Тем временем Степан Костылев и его односельчанин Иван Горбунов направляются из Коркиной слободы в Арамашевскую слободу, где проживали родственники Останиных — Леонтий и Андрей Кабановы, из большого клана олонецких старообрядцев Кабановых, работавших у Демидовых рудознатцами. Из Арамашевской слободы Костылев, Горбунов и братья Кабановы направляются в Чаусский острог, где в 1722 году встречаются с Волковым, Комаровым и Останиными. Экспедиция выходит к верховьям Оби, по рекам Алей и Чарыш, по пути открывая месторождения медной руды. Наиболее перспективное из них было открыто на маловодной реке Колыванке (ныне река Локтевка). Чтобы представить себе, какой долгий путь проделали рудознатцы, достаточно взглянуть на карту.

(https://trog.narod.ru/articles/rudoznat.files/image002.jpg)
В 1724 году Костылев с братьями Кабановыми, Горбуновым и Волковым возвращаются на Урал, чтобы передать в Горное ведомство образцы руд и описание местонахождения рудных залежей. Горное ведомство, в свою очередь, отправляет рудознатцев в столицу, где качество найденных руд должен был определить главный пробирный мастер царского двора и минц-вардейн Монетной канцелярии Иван Андреевич Шлаттер.
Здесь в истории появляется ещё одна загадка.
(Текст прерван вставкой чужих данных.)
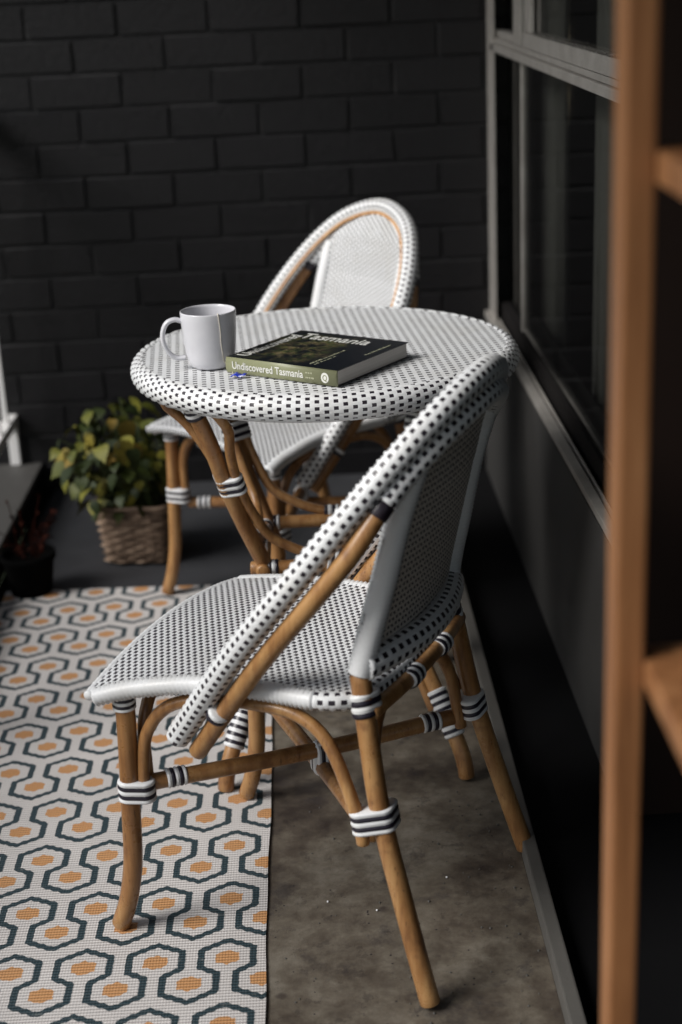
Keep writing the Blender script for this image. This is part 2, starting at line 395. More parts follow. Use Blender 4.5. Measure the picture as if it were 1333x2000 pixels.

Из Екатеринбурга в Санкт-Петербург с образцами руд выехали четверо рудознатцев, а в столицу прибыли только трое. Упоминания об Иване Горбунове отсутствуют. Возможно, он заболел и вернулся в родную слободу, возможно, умер. Но любопытное совпадение: в 30-х годах XVIII века на реке Лебе появился зверолов-промысловик вместе со своей женой-вогулкой основавший небольшую деревню, которая позже выросла в село Гобуново. Людская молва утверждала, что зверолов был из бывших «государевых крестьян», и звали его Ивашкой Горбуновым. Не тот ли это Иван Горбунов, который вместе со Степаном Костылевым открывал на Алтае медные руды?